» Brief:
Your task is to copy the material exactly.

|---|

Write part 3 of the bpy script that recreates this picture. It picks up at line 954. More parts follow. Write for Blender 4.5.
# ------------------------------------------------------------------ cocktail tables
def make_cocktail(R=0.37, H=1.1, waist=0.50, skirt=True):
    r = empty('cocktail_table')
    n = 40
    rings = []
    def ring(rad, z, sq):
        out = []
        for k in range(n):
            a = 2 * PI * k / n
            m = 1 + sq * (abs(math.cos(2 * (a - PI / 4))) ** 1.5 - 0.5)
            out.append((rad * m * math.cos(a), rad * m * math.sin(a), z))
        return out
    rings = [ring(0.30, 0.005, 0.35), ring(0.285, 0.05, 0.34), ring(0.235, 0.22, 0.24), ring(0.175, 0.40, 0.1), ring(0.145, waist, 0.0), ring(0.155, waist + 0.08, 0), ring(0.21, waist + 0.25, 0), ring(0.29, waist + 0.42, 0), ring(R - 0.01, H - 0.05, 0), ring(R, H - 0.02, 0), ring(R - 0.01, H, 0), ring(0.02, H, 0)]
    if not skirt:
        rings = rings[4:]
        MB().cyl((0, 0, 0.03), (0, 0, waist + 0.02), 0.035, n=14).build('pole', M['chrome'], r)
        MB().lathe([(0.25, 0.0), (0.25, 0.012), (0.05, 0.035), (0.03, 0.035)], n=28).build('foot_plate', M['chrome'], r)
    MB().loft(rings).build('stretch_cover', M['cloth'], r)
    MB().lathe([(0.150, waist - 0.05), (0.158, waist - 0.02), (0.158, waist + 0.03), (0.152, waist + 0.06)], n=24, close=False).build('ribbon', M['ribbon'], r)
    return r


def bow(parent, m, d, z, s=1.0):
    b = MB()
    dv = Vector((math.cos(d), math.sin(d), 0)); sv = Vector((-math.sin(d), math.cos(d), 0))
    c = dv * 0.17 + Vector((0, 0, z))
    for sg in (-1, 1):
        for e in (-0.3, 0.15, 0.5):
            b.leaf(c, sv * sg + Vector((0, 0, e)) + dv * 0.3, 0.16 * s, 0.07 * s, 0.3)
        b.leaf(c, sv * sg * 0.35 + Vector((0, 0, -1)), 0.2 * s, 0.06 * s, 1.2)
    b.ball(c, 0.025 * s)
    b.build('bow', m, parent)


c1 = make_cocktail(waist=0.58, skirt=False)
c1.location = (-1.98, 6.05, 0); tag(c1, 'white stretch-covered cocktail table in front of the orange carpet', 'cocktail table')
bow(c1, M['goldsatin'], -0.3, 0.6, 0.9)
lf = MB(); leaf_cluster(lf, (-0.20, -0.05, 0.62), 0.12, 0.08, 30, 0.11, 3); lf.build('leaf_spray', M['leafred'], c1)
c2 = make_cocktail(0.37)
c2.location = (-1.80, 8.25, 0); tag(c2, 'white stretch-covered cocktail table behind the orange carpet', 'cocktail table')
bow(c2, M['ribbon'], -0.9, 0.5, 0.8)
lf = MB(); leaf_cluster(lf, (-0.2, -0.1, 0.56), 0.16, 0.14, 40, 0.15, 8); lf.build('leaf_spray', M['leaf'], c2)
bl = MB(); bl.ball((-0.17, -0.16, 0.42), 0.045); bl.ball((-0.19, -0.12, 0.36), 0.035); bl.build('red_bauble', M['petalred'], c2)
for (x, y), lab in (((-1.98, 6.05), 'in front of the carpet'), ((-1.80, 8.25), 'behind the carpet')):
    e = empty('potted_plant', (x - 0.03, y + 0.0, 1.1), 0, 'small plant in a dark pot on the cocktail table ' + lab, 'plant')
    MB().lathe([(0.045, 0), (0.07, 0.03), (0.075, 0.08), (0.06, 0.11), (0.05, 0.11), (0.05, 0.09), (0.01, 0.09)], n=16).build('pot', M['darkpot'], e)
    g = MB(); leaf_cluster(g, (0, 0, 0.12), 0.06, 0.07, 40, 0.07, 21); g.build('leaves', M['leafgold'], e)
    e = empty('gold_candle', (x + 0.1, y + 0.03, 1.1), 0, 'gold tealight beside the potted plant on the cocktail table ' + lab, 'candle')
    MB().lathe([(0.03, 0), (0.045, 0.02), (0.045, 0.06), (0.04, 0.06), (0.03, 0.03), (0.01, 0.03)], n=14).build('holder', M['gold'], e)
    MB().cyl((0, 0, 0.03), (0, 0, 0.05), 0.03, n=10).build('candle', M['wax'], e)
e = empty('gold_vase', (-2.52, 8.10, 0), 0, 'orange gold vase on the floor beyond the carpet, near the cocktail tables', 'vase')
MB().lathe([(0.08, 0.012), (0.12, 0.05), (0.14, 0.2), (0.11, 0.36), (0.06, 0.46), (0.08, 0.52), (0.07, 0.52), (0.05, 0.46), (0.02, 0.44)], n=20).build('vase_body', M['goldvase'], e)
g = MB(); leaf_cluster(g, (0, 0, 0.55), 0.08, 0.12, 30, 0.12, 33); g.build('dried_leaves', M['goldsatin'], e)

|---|

» Solution:
Write part 3 of the bpy script that recreates this picture. It picks up at line 954. More parts follow. Write for Blender 4.5.
# ------------------------------------------------------------------ cocktail tables
def make_cocktail(R=0.37, H=1.1, waist=0.50, skirt=True):
    r = empty('cocktail_table')
    n = 40
    rings = []
    def ring(rad, z, sq):
        out = []
        for k in range(n):
            a = 2 * PI * k / n
            m = 1 + sq * (abs(math.cos(2 * (a - PI / 4))) ** 1.5 - 0.5)
            out.append((rad * m * math.cos(a), rad * m * math.sin(a), z))
        return out
    rings = [ring(0.30, 0.005, 0.35), ring(0.285, 0.05, 0.34), ring(0.235, 0.22, 0.24), ring(0.175, 0.40, 0.1), ring(0.145, waist, 0.0), ring(0.155, waist + 0.08, 0), ring(0.21, waist + 0.25, 0), ring(0.29, waist + 0.42, 0), ring(R - 0.01, H - 0.05, 0), ring(R, H - 0.02, 0), ring(R - 0.01, H, 0), ring(0.02, H, 0)]
    if not skirt:
        rings = rings[4:]
        MB().cyl((0, 0, 0.03), (0, 0, waist + 0.02), 0.035, n=14).build('pole', M['chrome'], r)
        MB().lathe([(0.25, 0.0), (0.25, 0.012), (0.05, 0.035), (0.03, 0.035)], n=28).build('foot_plate', M['chrome'], r)
    MB().loft(rings).build('stretch_cover', M['cloth'], r)
    MB().lathe([(0.150, waist - 0.05), (0.158, waist - 0.02), (0.158, waist + 0.03), (0.152, waist + 0.06)], n=24, close=False).build('ribbon', M['ribbon'], r)
    return r


def bow(parent, m, d, z, s=1.0):
    b = MB()
    dv = Vector((math.cos(d), math.sin(d), 0)); sv = Vector((-math.sin(d), math.cos(d), 0))
    c = dv * 0.17 + Vector((0, 0, z))
    for sg in (-1, 1):
        for e in (-0.3, 0.15, 0.5):
            b.leaf(c, sv * sg + Vector((0, 0, e)) + dv * 0.3, 0.16 * s, 0.07 * s, 0.3)
        b.leaf(c, sv * sg * 0.35 + Vector((0, 0, -1)), 0.2 * s, 0.06 * s, 1.2)
    b.ball(c, 0.025 * s)
    b.build('bow', m, parent)


c1 = make_cocktail(waist=0.58, skirt=False)
c1.location = (-1.98, 6.05, 0); tag(c1, 'white stretch-covered cocktail table in front of the orange carpet', 'cocktail table')
bow(c1, M['goldsatin'], -0.3, 0.6, 0.9)
lf = MB(); leaf_cluster(lf, (-0.20, -0.05, 0.62), 0.12, 0.08, 30, 0.11, 3); lf.build('leaf_spray', M['leafred'], c1)
c2 = make_cocktail(0.37)
c2.location = (-1.80, 8.25, 0); tag(c2, 'white stretch-covered cocktail table behind the orange carpet', 'cocktail table')
bow(c2, M['ribbon'], -0.9, 0.5, 0.8)
lf = MB(); leaf_cluster(lf, (-0.2, -0.1, 0.56), 0.16, 0.14, 40, 0.15, 8); lf.build('leaf_spray', M['leaf'], c2)
bl = MB(); bl.ball((-0.17, -0.16, 0.42), 0.045); bl.ball((-0.19, -0.12, 0.36), 0.035); bl.build('red_bauble', M['petalred'], c2)
for (x, y), lab in (((-1.98, 6.05), 'in front of the carpet'), ((-1.80, 8.25), 'behind the carpet')):
    e = empty('potted_plant', (x - 0.03, y + 0.0, 1.1), 0, 'small plant in a dark pot on the cocktail table ' + lab, 'plant')
    MB().lathe([(0.045, 0), (0.07, 0.03), (0.075, 0.08), (0.06, 0.11), (0.05, 0.11), (0.05, 0.09), (0.01, 0.09)], n=16).build('pot', M['darkpot'], e)
    g = MB(); leaf_cluster(g, (0, 0, 0.12), 0.06, 0.07, 40, 0.07, 21); g.build('leaves', M['leafgold'], e)
    e = empty('gold_candle', (x + 0.1, y + 0.03, 1.1), 0, 'gold tealight beside the potted plant on the cocktail table ' + lab, 'candle')
    MB().lathe([(0.03, 0), (0.045, 0.02), (0.045, 0.06), (0.04, 0.06), (0.03, 0.03), (0.01, 0.03)], n=14).build('holder', M['gold'], e)
    MB().cyl((0, 0, 0.03), (0, 0, 0.05), 0.03, n=10).build('candle', M['wax'], e)
e = empty('gold_vase', (-2.52, 8.10, 0), 0, 'orange gold vase on the floor beyond the carpet, near the cocktail tables', 'vase')
MB().lathe([(0.08, 0.012), (0.12, 0.05), (0.14, 0.2), (0.11, 0.36), (0.06, 0.46), (0.08, 0.52), (0.07, 0.52), (0.05, 0.46), (0.02, 0.44)], n=20).build('vase_body', M['goldvase'], e)
g = MB(); leaf_cluster(g, (0, 0, 0.55), 0.08, 0.12, 30, 0.12, 33); g.build('dried_leaves', M['goldsatin'], e)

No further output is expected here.